**AIM OF THE EXERCISE**
Give the listing again character for character, but drop the images.
[START OF RECORDED DATA]
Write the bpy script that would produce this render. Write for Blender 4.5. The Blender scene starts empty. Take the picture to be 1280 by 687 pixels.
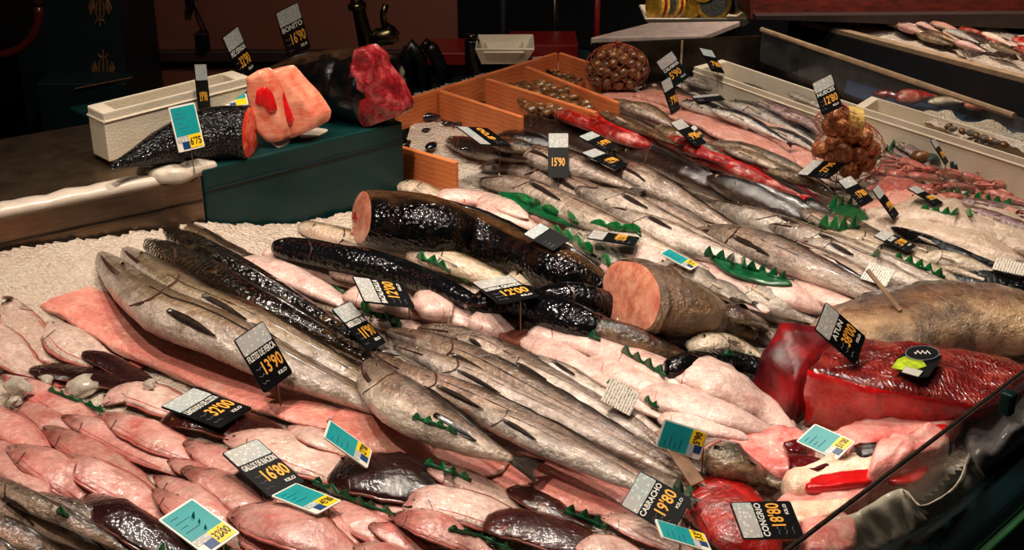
import bpy, math, random
import numpy as np
from mathutils import Vector, Matrix, noise as mnoise
random.seed(7)
PI = math.pi
# ------------------------------------------------------------------ camera model (1280 x 687 frame)
F = 1600.0
PT = math.radians(23.5)
CAM = np.array([0.0, 0.0, 1.9])
FW = np.array([0, math.cos(PT), -math.sin(PT)])
UPV = np.array([0, math.sin(PT), math.cos(PT)])
RT = np.array([1.0, 0, 0])
Z0 = 0.90

def ray(x, y):
    return FW + RT * (x - 640) / F - UPV * (y - 343.5) / F
def P(x, y, z=Z0):
    d = ray(x, y)
    return CAM + d * (z - CAM[2]) / d[2]
def PD(x, y, Y):
    d = ray(x, y)
    return CAM + d * Y / d[1]
def proj(p):
    v = np.asarray(p) - CAM
    dz = v @ FW
    return np.array([640 + F * (v @ RT) / dz, 343.5 - F * (v @ UPV) / dz])
def depth(p):
    return float((np.asarray(p) - CAM) @ FW)
VD = np.array([.7071, .7071, 0])      # along the counter, away from the viewer
UD = np.array([.7071, -.7071, 0])     # across the counter, towards the customers' glass

scene = bpy.context.scene
col = scene.collection

# ------------------------------------------------------------------ object helpers
def empty(name, loc, label=None, cat=None, group=None):
    o = bpy.data.objects.new(name, None)
    o.empty_display_size = .02
    o.location = Vector(loc)
    col.objects.link(o)
    tag(o, label, cat, group)
    return o
def tag(o, label=None, cat=None, group=None, kind=None):
    if label: o['label'] = label
    if cat: o['category'] = cat
    if group: o['group'] = group
    if kind: o['kind'] = kind
    return o
def mesh(name, verts, faces, mat, parent=None, smooth=True, uvs=None, fmat=None):
    """links ONE mesh object; verts in world space, stored relative to the parent's (or own) origin"""
    V = np.asarray(verts, float)
    org = np.array(parent.location) if parent is not None and parent.parent is None else (
        np.array(parent.parent.location) if parent is not None else V.mean(axis=0))
    if parent is not None and parent.parent is None and parent.type == 'MESH':
        org = np.array(parent.location)
    me = bpy.data.meshes.new(name)
    me.from_pydata((V - org).tolist(), [], [tuple(f) for f in faces])
    for m in (mat if isinstance(mat, (list, tuple)) else [mat]):
        me.materials.append(m)
    if uvs is not None:
        l = me.uv_layers.new(name='UVMap')
        l.data.foreach_set('uv', np.asarray(uvs, float).ravel())
    me.polygons.foreach_set('use_smooth', [smooth] * len(me.polygons))
    if fmat is not None:
        me.polygons.foreach_set('material_index', fmat)
    me.update()
    o = bpy.data.objects.new(name, me)
    col.objects.link(o)
    if parent is None:
        o.location = Vector(org)
    else:
        o.parent = parent
    return o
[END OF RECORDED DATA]
**EXERCISE RESPONSE**
Write the bpy script that would produce this render. Write for Blender 4.5. The Blender scene starts empty. Take the picture to be 1280 by 687 pixels.
import bpy, math, random
import numpy as np
from mathutils import Vector, Matrix, noise as mnoise
random.seed(7)
PI = math.pi
# ------------------------------------------------------------------ camera model (1280 x 687 frame)
F = 1600.0
PT = math.radians(23.5)
CAM = np.array([0.0, 0.0, 1.9])
FW = np.array([0, math.cos(PT), -math.sin(PT)])
UPV = np.array([0, math.sin(PT), math.cos(PT)])
RT = np.array([1.0, 0, 0])
Z0 = 0.90

def ray(x, y):
    return FW + RT * (x - 640) / F - UPV * (y - 343.5) / F
def P(x, y, z=Z0):
    d = ray(x, y)
    return CAM + d * (z - CAM[2]) / d[2]
def PD(x, y, Y):
    d = ray(x, y)
    return CAM + d * Y / d[1]
def proj(p):
    v = np.asarray(p) - CAM
    dz = v @ FW
    return np.array([640 + F * (v @ RT) / dz, 343.5 - F * (v @ UPV) / dz])
def depth(p):
    return float((np.asarray(p) - CAM) @ FW)
VD = np.array([.7071, .7071, 0])      # along the counter, away from the viewer
UD = np.array([.7071, -.7071, 0])     # across the counter, towards the customers' glass

scene = bpy.context.scene
col = scene.collection

# ------------------------------------------------------------------ object helpers
def empty(name, loc, label=None, cat=None, group=None):
    o = bpy.data.objects.new(name, None)
    o.empty_display_size = .02
    o.location = Vector(loc)
    col.objects.link(o)
    tag(o, label, cat, group)
    return o
def tag(o, label=None, cat=None, group=None, kind=None):
    if label: o['label'] = label
    if cat: o['category'] = cat
    if group: o['group'] = group
    if kind: o['kind'] = kind
    return o
def mesh(name, verts, faces, mat, parent=None, smooth=True, uvs=None, fmat=None):
    """links ONE mesh object; verts in world space, stored relative to the parent's (or own) origin"""
    V = np.asarray(verts, float)
    org = np.array(parent.location) if parent is not None and parent.parent is None else (
        np.array(parent.parent.location) if parent is not None else V.mean(axis=0))
    if parent is not None and parent.parent is None and parent.type == 'MESH':
        org = np.array(parent.location)
    me = bpy.data.meshes.new(name)
    me.from_pydata((V - org).tolist(), [], [tuple(f) for f in faces])
    for m in (mat if isinstance(mat, (list, tuple)) else [mat]):
        me.materials.append(m)
    if uvs is not None:
        l = me.uv_layers.new(name='UVMap')
        l.data.foreach_set('uv', np.asarray(uvs, float).ravel())
    me.polygons.foreach_set('use_smooth', [smooth] * len(me.polygons))
    if fmat is not None:
        me.polygons.foreach_set('material_index', fmat)
    me.update()
    o = bpy.data.objects.new(name, me)
    col.objects.link(o)
    if parent is None:
        o.location = Vector(org)
    else:
        o.parent = parent
    return o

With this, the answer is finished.